Follow these simple steps to make your networking more productive

Let’s face it. Most people, when asked, say they hate networking events.  They say they feel awkward and uncomfortable, and conversations can seem forced.  But people will also say that networking is critical to growing their business.

Rajiv Jadhav

So how do you turn what can often feel like a negative experience into a winning strategy?  Stage2Startups talked with Rajiv Jadhav, a master networker and founder of Dynamite Networking Group, to get his tips on how to network more effectively whether in person or online. Follow these simple steps before you go or log on, and you may find that networking is not only productive, it can actually be fun.

Know Your Goal

Too often, people enter the room without a plan, but if you establish your goal for the event in advance, your interactions will ultimately be more productive.  “Get into the right mindset as you prepare for the event,” says Rajiv. “Before you even arrive, know what you want to achieve and establish your goal. You need to ask yourself, ‘What do I want from this?’”

Have A Strategy

Think about who you want to meet and why you want to meet them.  Go through the attendee list in advance and identify the people you would like to meet. You can still make a plan even if there isn’t an attendee list. “If there is no list,” says Rajiv, “think about the type of person who you want to meet such as people in sports marketing or attorneys. That way, when you enter the room your interactions can be more focused and intentional, leading to more productive conversations. And don’t worry if you end up in conversations with people who don’t meet your criteria.  “Simply, excuse yourself after a few minutes.
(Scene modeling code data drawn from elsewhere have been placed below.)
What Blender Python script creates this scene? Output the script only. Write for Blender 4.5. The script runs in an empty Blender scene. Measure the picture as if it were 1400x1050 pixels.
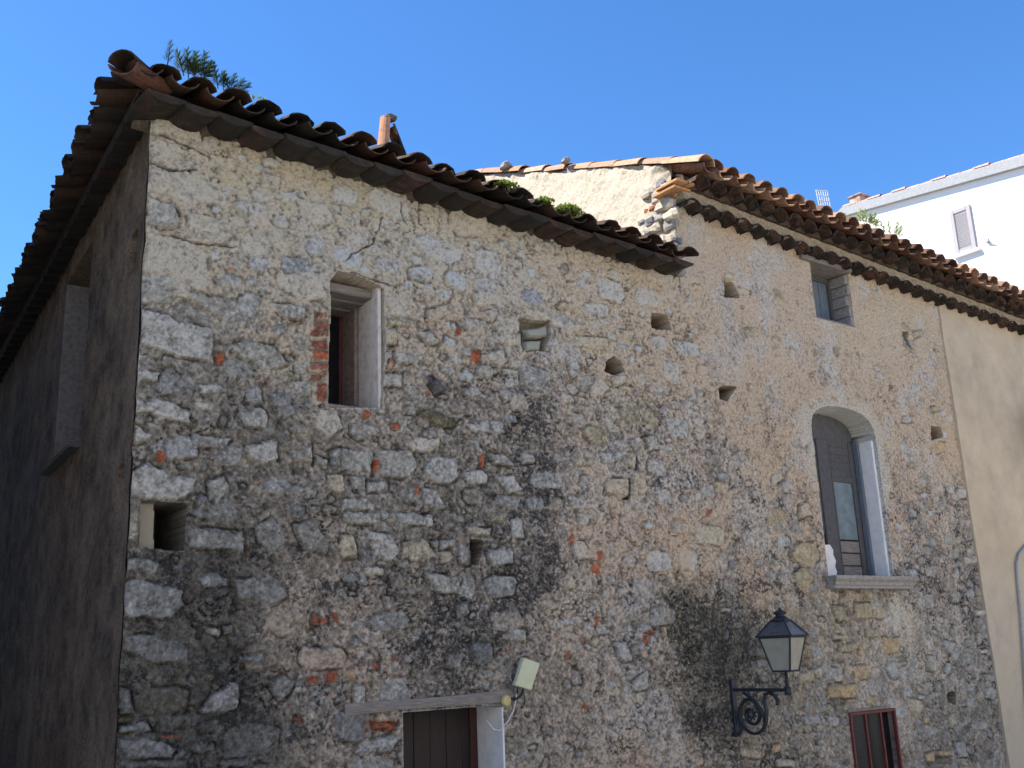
import bpy, math, random
import numpy as np
from mathutils import Vector, Matrix

random.seed(7)
RNG = np.random.RandomState(11)
SC = bpy.context.scene
COL = SC.collection

# ------------------------------------------------------------------ camera
F, CX, CY = 1400.0, 700.0, 525.0                      # focal length and centre in photo pixels
CAM = np.array([0.0, -8.5, 2.6])
_x = np.array([0.80205651, 0.12114395, 0.58483287])   # world axes seen from the camera (right, down, forward)
_y = np.array([-0.59594139, 0.22707092, 0.77025493])
_z = np.array([-0.03948681, -0.9663141, 0.2543184])
RM = np.array([_x, _y, _z])
cd = bpy.data.cameras.new("camera"); cam = bpy.data.objects.new("camera", cd); COL.objects.link(cam)
cd.sensor_width = 36.0; cd.lens = 36.0; cd.clip_start = 0.1; cd.clip_end = 2000
r_, u_, b_ = RM @ [1, 0, 0], RM @ [0, -1, 0], RM @ [0, 0, -1]
cam.matrix_world = Matrix(((r_[0], u_[0], b_[0], CAM[0]), (r_[1], u_[1], b_[1], CAM[1]),
                           (r_[2], u_[2], b_[2], CAM[2]), (0, 0, 0, 1)))
SC.camera = cam

# ------------------------------------------------------------------ sky, sun, exposure
SUN_EL, SUN_AZ = math.radians(50), math.radians(36)    # azimuth measured from -X towards +Y
world = bpy.data.worlds.new("World"); SC.world = world; world.use_nodes = True
wn = world.node_tree.nodes; wl = world.node_tree.links
sky = wn.new("ShaderNodeTexSky"); sky.sky_type = 'NISHITA'; sky.sun_disc = False
sky.sun_elevation = SUN_EL; sky.sun_rotation = -(math.pi / 2 - SUN_AZ)
sky.altitude = 0; sky.air_density = 1.0; sky.dust_density = 0.0; sky.ozone_density = 10.0
hs = wn.new("ShaderNodeHueSaturation"); hs.inputs["Saturation"].default_value = 1.085
wl.new(sky.outputs[0], hs.inputs["Color"]); wl.new(hs.outputs[0], wn["Background"].inputs[0]); wn["Background"].inputs[1].default_value = 0.129
sd = bpy.data.lights.new("sun", 'SUN'); sd.energy = 5.0; sd.angle = math.radians(0.5); sd.color = (1.0, 0.93, 0.82)
sun = bpy.data.objects.new("sun", sd); COL.objects.link(sun)
SUNV = Vector((-math.cos(SUN_EL) * math.cos(SUN_AZ), math.cos(SUN_EL) * math.sin(SUN_AZ), math.sin(SUN_EL)))
sun.rotation_euler = SUNV.to_track_quat('Z', 'Y').to_euler()
vs = SC.view_settings
vs.view_transform = 'Standard'; vs.look = 'None'; vs.gamma = 1.0; vs.exposure = 1.0

# ------------------------------------------------------------------ real-place coordinates of what the photo shows
def ray(u, v): return RM @ np.array([u - CX, v - CY, F])
def on_y(u, v, y=0.0):
    d = ray(u, v); return CAM + d * ((y - CAM[1]) / d[1])
def on_x(u, v, x):
    d = ray(u, v); return CAM + d * ((x - CAM[0]) / d[0])
def project(P):
    c = (P - CAM) @ RM
    return CX + F * c[..., 0] / c[..., 2], CY + F * c[..., 1] / c[..., 2]
TILES = {1: (0, 0), 2: (466, 0), 3: (930, 150), 4: (0, 350), 5: (466, 350), 6: (930, 450), 7: (0, 700), 8: (466, 700), 9: (930, 700)}
TS = 470 / 1400.0
def tpx(t, x, y): return TILES[t][0] + x * TS, TILES[t][1] + y * TS
def tw(t, x, y):
    p = on_y(*tpx(t, x, y)); return (p[0], p[2])
def pw(u, v):
    p = on_y(u, v); return (p[0], p[2])

# ------------------------------------------------------------------ numpy noise
def _hash(ix, iy, seed):
    h = (ix.astype(np.int64) * 374761393 + iy.astype(np.int64) * 668265263 + seed * 974634777) & 0xffffffff
    h = ((h ^ (h >> 13)) * 1274126177) & 0xffffffff
    h = h ^ (h >> 16)
    return (h & 0xffffff) / float(0xffffff)
def vnoise(x, y, seed):
    ix, iy = np.floor(x), np.floor(y); fx, fy = x - ix, y - iy
    fx = fx * fx * (3 - 2 * fx); fy = fy * fy * (3 - 2 * fy)
    a = _hash(ix, iy, seed); b = _hash(ix + 1, iy, seed); c = _hash(ix, iy + 1, seed); d = _hash(ix + 1, iy + 1, seed)
    return (a * (1 - fx) + b * fx) * (1 - fy) + (c * (1 - fx) + d * fx) * fy
def fbm(x, y, freq, octv, seed, gain=0.5):
    s = 0; a = 1.0; t = 0
    for o in range(octv):
        s = s + a * vnoise(x * freq + 17.3 * o, y * freq - 9.1 * o, seed + o); t += a; a *= gain; freq *= 2.03
    return s / t * 2 - 1
def sstep(a, b, x):
    t = np.clip((x - a) / (b - a), 0, 1); return t * t * (3 - 2 * t)
def lin(c):
    c = np.asarray(c, float) / 255.0
    return np.where(c <= 0.04045, c / 12.92, ((c + 0.055) / 1.055) ** 2.4)
GAIN = np.array([1.60, 1.64, 1.63])
KA = np.array([1.52, 1.48, 1.40])                                              # albedo = seen colour * KA

# ------------------------------------------------------------------ object helpers
def link(o, parent=None):
    COL.objects.link(o)
    if parent is not None: o.parent = parent
    return o
def tag(o, label=None, cat=None, group=None, kind=None):
    if label: o["label"] = label
    if cat: o["category"] = cat
    if group: o["group"] = group
    if kind: o["kind"] = kind
    return o
def thing(name, label, cat, loc=(0, 0, 0), group=None):
    o = link(bpy.data.objects.new(name, None)); o.location = loc; o.empty_display_size = 0.2
    return tag(o, label, cat, group)

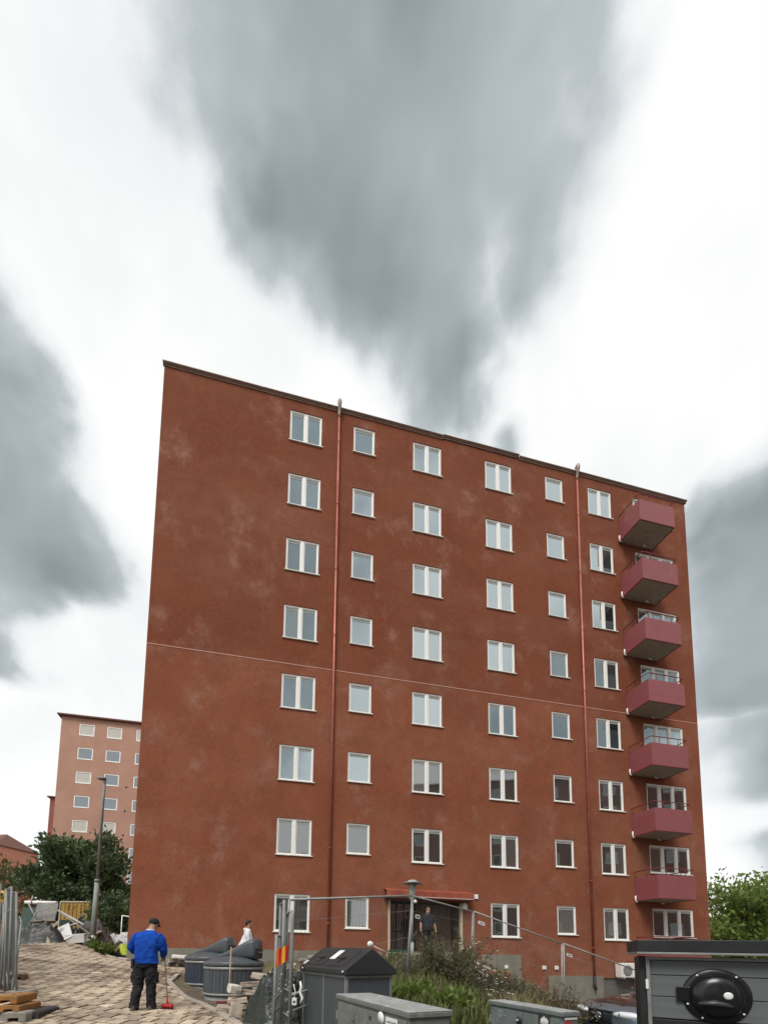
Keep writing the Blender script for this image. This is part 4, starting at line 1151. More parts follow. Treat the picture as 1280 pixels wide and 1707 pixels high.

People expect conversations to be time limited. That’s what networking events are designed for,” notes Rajiv.

Prepare Your Introduction

Never quite sure how to introduce yourself?  “Spend some time thinking about who you are, what you do and the benefits your company provides from the perspective of the people you want to meet,” suggests Rajiv. “Think about how you want to be remembered when they think of you or hear your name,” he adds.   Then, craft your “elevator speech”.  This should be a brief, concise and engaging statement explaining who you are and what you do.  Be sure to avoid acronyms or industry speak. You want to use language that is easily understood by someone who isn’t in your industry.

Make It A Conversation

At the end of the day, networking is about establishing connections. Spend the time asking questions and listening to them. Too often, people are so intent on conveying their information that they forget to engage their listener. “Remember, your goal is to meet the person first and the business person second,” says Rajiv.  “Move your conversation beyond the transactional level and strive to establish a personal connection.” People need to establish a personal connection with you before they will feel comfortable working with you or referring you to others.

Networking requires work but it doesn’t need to be hard.  With some upfront planning, you can feel confident when you enter the room or zoom call knowing you are prepared to turn every interaction into a meaningful business connection.